Par ailleurs, la situation de la BSPP témoigne également des problématiques RH rencontrées par les forces de sécurité civile.

Dans son récent rapport sur les exercices 2018 à 2022 de la brigade des sapeurs-pompiers de Paris3(*), la Cour des comptes constate que malgré une politique volontariste, la brigade peine à saturer son plafond d'emplois tout en voyant sa masse salariale évoluer de + 9,8 % entre 2018 et 2022. Si la subvention d'un montant de 112,8 millions en 2024 versée par l'État en 2024 ne participe pas directement aux dépenses de personnel (titre 2), le cas de la BSPP doit néanmoins alerter sur le hiatus entre l'augmentation des rémunérations et les difficultés de recrutement, et permet d'en comprendre certains facteurs.
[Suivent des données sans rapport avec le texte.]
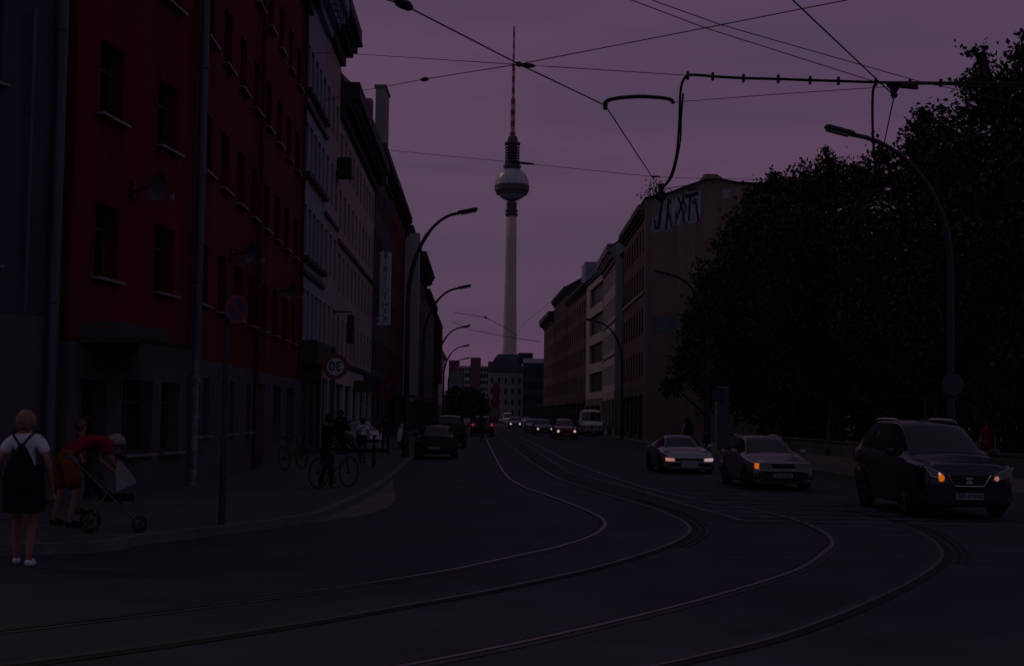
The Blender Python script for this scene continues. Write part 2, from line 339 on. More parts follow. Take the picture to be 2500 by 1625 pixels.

Le rapport de la Cour des comptes souligne en effet des conditions d'exercices du métier de sapeur-pompier qui se dégradent, en raison notamment d'un climat d'insécurité qui s'ajoute à une suractivité : en moyenne un pompier par jour est agressé. La Cour des comptes pointe également du doigt le manque de visibilité sur l'avenir professionnel, la problématique du logement ou encore le célibat géographique.


* 3 Cour des comptes, La brigade de sapeurs-pompiers de Paris Exercices 2018-2022, 12 février 2025.